• [DATA EXTRACT]
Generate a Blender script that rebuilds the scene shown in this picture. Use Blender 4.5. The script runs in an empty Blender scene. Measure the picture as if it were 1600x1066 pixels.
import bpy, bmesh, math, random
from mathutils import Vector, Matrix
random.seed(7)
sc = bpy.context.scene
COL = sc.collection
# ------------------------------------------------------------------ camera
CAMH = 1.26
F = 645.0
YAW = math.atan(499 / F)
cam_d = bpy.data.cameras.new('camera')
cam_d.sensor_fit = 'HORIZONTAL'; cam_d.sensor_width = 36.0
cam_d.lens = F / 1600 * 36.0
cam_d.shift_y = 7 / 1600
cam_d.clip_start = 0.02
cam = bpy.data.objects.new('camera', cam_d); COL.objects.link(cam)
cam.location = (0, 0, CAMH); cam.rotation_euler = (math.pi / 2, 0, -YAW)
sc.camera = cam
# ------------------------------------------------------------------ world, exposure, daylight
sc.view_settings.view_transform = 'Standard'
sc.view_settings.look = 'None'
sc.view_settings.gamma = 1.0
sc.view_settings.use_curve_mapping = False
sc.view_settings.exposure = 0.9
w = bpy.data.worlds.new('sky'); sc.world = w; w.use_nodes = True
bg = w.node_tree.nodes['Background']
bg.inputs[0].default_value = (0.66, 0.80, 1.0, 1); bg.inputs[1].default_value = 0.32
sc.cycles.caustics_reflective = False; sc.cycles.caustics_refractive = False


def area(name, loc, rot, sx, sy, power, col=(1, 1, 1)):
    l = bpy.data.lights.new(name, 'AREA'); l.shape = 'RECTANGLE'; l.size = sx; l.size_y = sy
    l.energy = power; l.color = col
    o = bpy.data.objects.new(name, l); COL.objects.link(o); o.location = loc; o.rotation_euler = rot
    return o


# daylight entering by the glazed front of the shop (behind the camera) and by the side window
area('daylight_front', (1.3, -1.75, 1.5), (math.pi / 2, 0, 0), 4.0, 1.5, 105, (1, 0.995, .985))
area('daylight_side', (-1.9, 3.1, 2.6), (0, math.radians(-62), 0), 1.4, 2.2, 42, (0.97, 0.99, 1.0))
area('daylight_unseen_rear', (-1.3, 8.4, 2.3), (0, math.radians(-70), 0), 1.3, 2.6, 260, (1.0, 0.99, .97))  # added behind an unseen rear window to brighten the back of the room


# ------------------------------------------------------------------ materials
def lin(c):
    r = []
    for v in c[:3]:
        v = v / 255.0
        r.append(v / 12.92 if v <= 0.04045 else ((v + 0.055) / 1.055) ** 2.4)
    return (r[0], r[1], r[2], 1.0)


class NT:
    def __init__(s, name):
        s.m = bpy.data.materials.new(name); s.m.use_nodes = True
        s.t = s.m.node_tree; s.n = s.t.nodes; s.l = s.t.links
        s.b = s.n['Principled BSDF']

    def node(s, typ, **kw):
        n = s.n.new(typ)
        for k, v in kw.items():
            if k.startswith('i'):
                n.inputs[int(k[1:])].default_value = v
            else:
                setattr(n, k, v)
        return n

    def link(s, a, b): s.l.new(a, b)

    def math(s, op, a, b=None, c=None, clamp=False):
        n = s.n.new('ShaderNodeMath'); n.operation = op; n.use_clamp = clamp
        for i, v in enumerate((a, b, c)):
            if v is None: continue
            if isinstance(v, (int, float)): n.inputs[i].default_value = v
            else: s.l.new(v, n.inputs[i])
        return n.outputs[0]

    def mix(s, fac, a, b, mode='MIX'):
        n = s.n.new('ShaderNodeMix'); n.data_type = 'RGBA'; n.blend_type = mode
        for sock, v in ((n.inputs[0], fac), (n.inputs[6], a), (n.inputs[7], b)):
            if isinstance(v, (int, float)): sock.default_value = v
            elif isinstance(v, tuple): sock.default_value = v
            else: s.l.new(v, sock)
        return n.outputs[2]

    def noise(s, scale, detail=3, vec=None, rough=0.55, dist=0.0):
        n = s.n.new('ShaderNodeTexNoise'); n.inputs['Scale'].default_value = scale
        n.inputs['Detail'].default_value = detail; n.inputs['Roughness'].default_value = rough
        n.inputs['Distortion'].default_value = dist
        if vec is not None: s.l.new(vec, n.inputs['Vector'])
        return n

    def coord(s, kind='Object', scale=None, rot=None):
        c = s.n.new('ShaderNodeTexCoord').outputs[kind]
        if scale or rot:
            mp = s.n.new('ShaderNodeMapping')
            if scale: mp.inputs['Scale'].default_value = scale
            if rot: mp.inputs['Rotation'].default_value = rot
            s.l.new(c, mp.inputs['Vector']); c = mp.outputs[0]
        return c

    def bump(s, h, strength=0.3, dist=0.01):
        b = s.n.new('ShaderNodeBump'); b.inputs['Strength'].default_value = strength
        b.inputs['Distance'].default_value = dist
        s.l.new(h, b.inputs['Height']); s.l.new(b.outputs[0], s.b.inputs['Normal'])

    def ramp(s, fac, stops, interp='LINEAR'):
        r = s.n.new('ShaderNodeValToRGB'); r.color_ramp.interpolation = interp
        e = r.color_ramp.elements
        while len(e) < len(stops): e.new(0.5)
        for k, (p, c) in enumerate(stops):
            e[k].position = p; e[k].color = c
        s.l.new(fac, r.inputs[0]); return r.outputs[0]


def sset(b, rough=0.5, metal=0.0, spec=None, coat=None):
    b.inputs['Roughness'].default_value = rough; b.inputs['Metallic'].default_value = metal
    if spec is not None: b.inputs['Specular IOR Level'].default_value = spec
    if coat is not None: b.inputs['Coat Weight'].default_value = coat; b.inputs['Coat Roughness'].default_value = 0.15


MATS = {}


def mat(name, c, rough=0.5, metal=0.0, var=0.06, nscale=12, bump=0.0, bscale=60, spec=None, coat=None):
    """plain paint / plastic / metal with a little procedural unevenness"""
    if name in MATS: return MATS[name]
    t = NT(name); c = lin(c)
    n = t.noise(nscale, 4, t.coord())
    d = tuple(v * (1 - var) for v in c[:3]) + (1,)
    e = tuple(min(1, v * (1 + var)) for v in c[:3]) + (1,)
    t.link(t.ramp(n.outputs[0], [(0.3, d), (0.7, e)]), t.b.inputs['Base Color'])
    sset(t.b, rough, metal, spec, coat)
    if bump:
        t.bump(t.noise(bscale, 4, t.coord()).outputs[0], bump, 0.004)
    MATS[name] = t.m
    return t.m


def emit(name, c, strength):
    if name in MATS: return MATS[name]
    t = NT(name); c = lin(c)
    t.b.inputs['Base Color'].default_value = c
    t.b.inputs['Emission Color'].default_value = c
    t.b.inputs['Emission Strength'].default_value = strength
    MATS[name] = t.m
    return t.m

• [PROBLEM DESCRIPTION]
Your task is to transcribe the listing above in full, exactly as given.

• [COMPLETED EXERCISE]
Generate a Blender script that rebuilds the scene shown in this picture. Use Blender 4.5. The script runs in an empty Blender scene. Measure the picture as if it were 1600x1066 pixels.
import bpy, bmesh, math, random
from mathutils import Vector, Matrix
random.seed(7)
sc = bpy.context.scene
COL = sc.collection
# ------------------------------------------------------------------ camera
CAMH = 1.26
F = 645.0
YAW = math.atan(499 / F)
cam_d = bpy.data.cameras.new('camera')
cam_d.sensor_fit = 'HORIZONTAL'; cam_d.sensor_width = 36.0
cam_d.lens = F / 1600 * 36.0
cam_d.shift_y = 7 / 1600
cam_d.clip_start = 0.02
cam = bpy.data.objects.new('camera', cam_d); COL.objects.link(cam)
cam.location = (0, 0, CAMH); cam.rotation_euler = (math.pi / 2, 0, -YAW)
sc.camera = cam
# ------------------------------------------------------------------ world, exposure, daylight
sc.view_settings.view_transform = 'Standard'
sc.view_settings.look = 'None'
sc.view_settings.gamma = 1.0
sc.view_settings.use_curve_mapping = False
sc.view_settings.exposure = 0.9
w = bpy.data.worlds.new('sky'); sc.world = w; w.use_nodes = True
bg = w.node_tree.nodes['Background']
bg.inputs[0].default_value = (0.66, 0.80, 1.0, 1); bg.inputs[1].default_value = 0.32
sc.cycles.caustics_reflective = False; sc.cycles.caustics_refractive = False


def area(name, loc, rot, sx, sy, power, col=(1, 1, 1)):
    l = bpy.data.lights.new(name, 'AREA'); l.shape = 'RECTANGLE'; l.size = sx; l.size_y = sy
    l.energy = power; l.color = col
    o = bpy.data.objects.new(name, l); COL.objects.link(o); o.location = loc; o.rotation_euler = rot
    return o


# daylight entering by the glazed front of the shop (behind the camera) and by the side window
area('daylight_front', (1.3, -1.75, 1.5), (math.pi / 2, 0, 0), 4.0, 1.5, 105, (1, 0.995, .985))
area('daylight_side', (-1.9, 3.1, 2.6), (0, math.radians(-62), 0), 1.4, 2.2, 42, (0.97, 0.99, 1.0))
area('daylight_unseen_rear', (-1.3, 8.4, 2.3), (0, math.radians(-70), 0), 1.3, 2.6, 260, (1.0, 0.99, .97))  # added behind an unseen rear window to brighten the back of the room


# ------------------------------------------------------------------ materials
def lin(c):
    r = []
    for v in c[:3]:
        v = v / 255.0
        r.append(v / 12.92 if v <= 0.04045 else ((v + 0.055) / 1.055) ** 2.4)
    return (r[0], r[1], r[2], 1.0)


class NT:
    def __init__(s, name):
        s.m = bpy.data.materials.new(name); s.m.use_nodes = True
        s.t = s.m.node_tree; s.n = s.t.nodes; s.l = s.t.links
        s.b = s.n['Principled BSDF']

    def node(s, typ, **kw):
        n = s.n.new(typ)
        for k, v in kw.items():
            if k.startswith('i'):
                n.inputs[int(k[1:])].default_value = v
            else:
                setattr(n, k, v)
        return n

    def link(s, a, b): s.l.new(a, b)

    def math(s, op, a, b=None, c=None, clamp=False):
        n = s.n.new('ShaderNodeMath'); n.operation = op; n.use_clamp = clamp
        for i, v in enumerate((a, b, c)):
            if v is None: continue
            if isinstance(v, (int, float)): n.inputs[i].default_value = v
            else: s.l.new(v, n.inputs[i])
        return n.outputs[0]

    def mix(s, fac, a, b, mode='MIX'):
        n = s.n.new('ShaderNodeMix'); n.data_type = 'RGBA'; n.blend_type = mode
        for sock, v in ((n.inputs[0], fac), (n.inputs[6], a), (n.inputs[7], b)):
            if isinstance(v, (int, float)): sock.default_value = v
            elif isinstance(v, tuple): sock.default_value = v
            else: s.l.new(v, sock)
        return n.outputs[2]

    def noise(s, scale, detail=3, vec=None, rough=0.55, dist=0.0):
        n = s.n.new('ShaderNodeTexNoise'); n.inputs['Scale'].default_value = scale
        n.inputs['Detail'].default_value = detail; n.inputs['Roughness'].default_value = rough
        n.inputs['Distortion'].default_value = dist
        if vec is not None: s.l.new(vec, n.inputs['Vector'])
        return n

    def coord(s, kind='Object', scale=None, rot=None):
        c = s.n.new('ShaderNodeTexCoord').outputs[kind]
        if scale or rot:
            mp = s.n.new('ShaderNodeMapping')
            if scale: mp.inputs['Scale'].default_value = scale
            if rot: mp.inputs['Rotation'].default_value = rot
            s.l.new(c, mp.inputs['Vector']); c = mp.outputs[0]
        return c

    def bump(s, h, strength=0.3, dist=0.01):
        b = s.n.new('ShaderNodeBump'); b.inputs['Strength'].default_value = strength
        b.inputs['Distance'].default_value = dist
        s.l.new(h, b.inputs['Height']); s.l.new(b.outputs[0], s.b.inputs['Normal'])

    def ramp(s, fac, stops, interp='LINEAR'):
        r = s.n.new('ShaderNodeValToRGB'); r.color_ramp.interpolation = interp
        e = r.color_ramp.elements
        while len(e) < len(stops): e.new(0.5)
        for k, (p, c) in enumerate(stops):
            e[k].position = p; e[k].color = c
        s.l.new(fac, r.inputs[0]); return r.outputs[0]


def sset(b, rough=0.5, metal=0.0, spec=None, coat=None):
    b.inputs['Roughness'].default_value = rough; b.inputs['Metallic'].default_value = metal
    if spec is not None: b.inputs['Specular IOR Level'].default_value = spec
    if coat is not None: b.inputs['Coat Weight'].default_value = coat; b.inputs['Coat Roughness'].default_value = 0.15


MATS = {}


def mat(name, c, rough=0.5, metal=0.0, var=0.06, nscale=12, bump=0.0, bscale=60, spec=None, coat=None):
    """plain paint / plastic / metal with a little procedural unevenness"""
    if name in MATS: return MATS[name]
    t = NT(name); c = lin(c)
    n = t.noise(nscale, 4, t.coord())
    d = tuple(v * (1 - var) for v in c[:3]) + (1,)
    e = tuple(min(1, v * (1 + var)) for v in c[:3]) + (1,)
    t.link(t.ramp(n.outputs[0], [(0.3, d), (0.7, e)]), t.b.inputs['Base Color'])
    sset(t.b, rough, metal, spec, coat)
    if bump:
        t.bump(t.noise(bscale, 4, t.coord()).outputs[0], bump, 0.004)
    MATS[name] = t.m
    return t.m


def emit(name, c, strength):
    if name in MATS: return MATS[name]
    t = NT(name); c = lin(c)
    t.b.inputs['Base Color'].default_value = c
    t.b.inputs['Emission Color'].default_value = c
    t.b.inputs['Emission Strength'].default_value = strength
    MATS[name] = t.m
    return t.m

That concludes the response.